Dive Brief:
- After failing to post its most recent quarterly financial report on time, Sequential Brands Group fell out of compliance with the Nasdaq, according to a securities filing. The company plans to file its 10-Q by June 4 and has several months to regain compliance.
- The brand specialist has been churning through executives amid an ongoing search for strategic alternatives to help pay off its debt. The company's current president and CFO, meanwhile, have received retention bonuses totaling more than $1.5 million between them.
- Sequential Brand lenders Wilmington Trust and Bank of America, have waived defaults for the company over its late financials and extended deadlines, on top of earlier waivers in recent months.
Dive Insight:
From the outside, Sequential Brands — which owns the Jessica Simpson, Joe's Jeans, And1 and Ellen Tracy brands, among others — looks like a company under duress.

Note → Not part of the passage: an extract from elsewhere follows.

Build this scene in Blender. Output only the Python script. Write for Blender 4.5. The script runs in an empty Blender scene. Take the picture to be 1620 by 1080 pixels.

Along with its quarterly, Sequential earlier struggled to file its 10-K on time. In doing so, the company cited negotiations with lenders, its evaluation of "strategic alternatives" — including the possible sale of brands or sale of the company — and an earlier waiver of loan defaults.
When the company did file its annual report in April, the document wasn't pretty. The company noted it has been unable to comply with certain covenants in its debt agreements that "creates a material uncertainty" and "substantial doubt" about Sequential's ability to survive as a "going concern." The company also signaled it could be forced into bankruptcy if lenders demanded all of its debt to be due and payable.
The company carries net debt of $452.3 million. Paying that down is made difficult if not impossible by Sequential's performance. Sales in 2020 were down 11.6% to $89.8 million while the company racked up a $45.1 million operating loss.
There's also instability in the company's leadership ranks. Since the fall, the company has lost a CEO, a senior vice president of finance and a (recently appointed) executive chairman, along with multiple board directors. Under an agreement with Wilmington Trust, the lender gained the right to appoint a majority of Sequential Brands board members after April. In advance of the bank taking over, four board members resigned, including Martha Stewart, whose namesake brand Sequential sold in 2019 to Marquee Brands.
Sequential's retention bonuses to its CFO and president can also be read as a bad omen, given that such bonuses are routinely paid to executives in advance of a bankruptcy, which disallows retention bonuses without performance incentives attached.
In its quest to pay down debt and gets its finances under control, Sequential has sold one brand so far this year. In April, it announced it made a deal with BBC International to sell it the Heeling Sports brand for $11 million. The company immediately thereafter paid several million dollars to its lenders.
The namesake of one of Sequential's biggest brands, Jessica Simpson, is reportedly looking to raise the money to buy it back from Sequential after selling it in 2015.